I think overall, from Heaven and Hell to Albedo 0.39, Vangelis improved the quality and consistency of his work. In the process though, I think he was forced to sacrifice a little of his wild side. So while Albedo lacks the exquisite jubilation Movement 3 and the jarring rawness of Needles and Bones, it also lacks the drudgery of the largely less stellar Hell side of Heaven and Hell. That isn't to say Albedo isn't without its moments however. The album's energy peaks towards the end on the driving Nucleogenisis suite which breaks up into some familiar heavenly adulation. But the emotionality doesn't quite peak until the strikingly genuine title track.

Albedo 0.39 the song is the only track on the album I'll take individually. On the first listen it might appear really cold for me to call Albedo 0.39 genuine and emotional. All it is, is a British man reciting technical facts about Earth and its orbital characteristics put to some light synth. But right from the first moment I heard it, I found it to be one of the most honest songs about our pale blue dot. Albedo captures all of Earth's vastness equally as well as it does its solitude and fragility in one package. The eponymous line is recites a triviality about the amount of sunlight the earth reflects but that triviality along with the others is what makes our existence possible. I am completely unsurprised as to why it is the title track. It's a love letter hidden in a technical read-out.

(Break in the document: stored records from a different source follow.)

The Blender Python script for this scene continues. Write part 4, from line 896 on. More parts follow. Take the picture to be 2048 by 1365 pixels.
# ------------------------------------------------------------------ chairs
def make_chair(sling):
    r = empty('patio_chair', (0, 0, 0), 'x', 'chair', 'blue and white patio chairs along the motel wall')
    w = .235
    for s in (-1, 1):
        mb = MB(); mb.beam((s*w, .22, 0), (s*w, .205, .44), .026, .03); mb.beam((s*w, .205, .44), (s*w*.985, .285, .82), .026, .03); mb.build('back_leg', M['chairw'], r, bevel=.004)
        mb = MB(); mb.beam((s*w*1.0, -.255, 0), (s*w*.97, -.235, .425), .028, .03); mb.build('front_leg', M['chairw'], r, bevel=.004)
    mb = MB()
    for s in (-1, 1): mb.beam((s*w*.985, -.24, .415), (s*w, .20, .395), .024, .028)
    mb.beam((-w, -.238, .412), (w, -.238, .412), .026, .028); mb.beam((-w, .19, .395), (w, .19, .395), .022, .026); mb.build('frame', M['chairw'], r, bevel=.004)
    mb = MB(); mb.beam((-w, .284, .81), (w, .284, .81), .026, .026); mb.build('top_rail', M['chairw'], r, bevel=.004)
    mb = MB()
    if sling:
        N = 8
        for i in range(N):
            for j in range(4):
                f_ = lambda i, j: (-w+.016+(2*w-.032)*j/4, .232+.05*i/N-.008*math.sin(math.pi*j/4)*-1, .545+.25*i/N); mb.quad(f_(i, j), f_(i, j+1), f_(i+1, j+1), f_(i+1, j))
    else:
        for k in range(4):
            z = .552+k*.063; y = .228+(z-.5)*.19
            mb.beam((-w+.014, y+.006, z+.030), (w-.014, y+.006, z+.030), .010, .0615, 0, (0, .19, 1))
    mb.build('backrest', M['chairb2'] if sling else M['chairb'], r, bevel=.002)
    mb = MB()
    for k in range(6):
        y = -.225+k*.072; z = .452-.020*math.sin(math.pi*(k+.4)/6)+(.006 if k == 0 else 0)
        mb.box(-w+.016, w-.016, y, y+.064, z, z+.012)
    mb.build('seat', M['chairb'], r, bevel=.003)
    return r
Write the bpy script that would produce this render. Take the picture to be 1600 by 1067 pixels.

Vangelis takes an equally remarkable turn on the physical with Albedo 0.39 as he did with the metaphysical the album before. It will drag in a few places, but its energy, emotion and creativity more than make up for those few doldrums. Vangelis is something of an acquired taste, so I don't expect most other listeners to be quite as taken with this album as I am. But if your tastes are adventurous and you are looking for something unique I suggest you take Albedo 0.39 on. Final score 4 out of 5.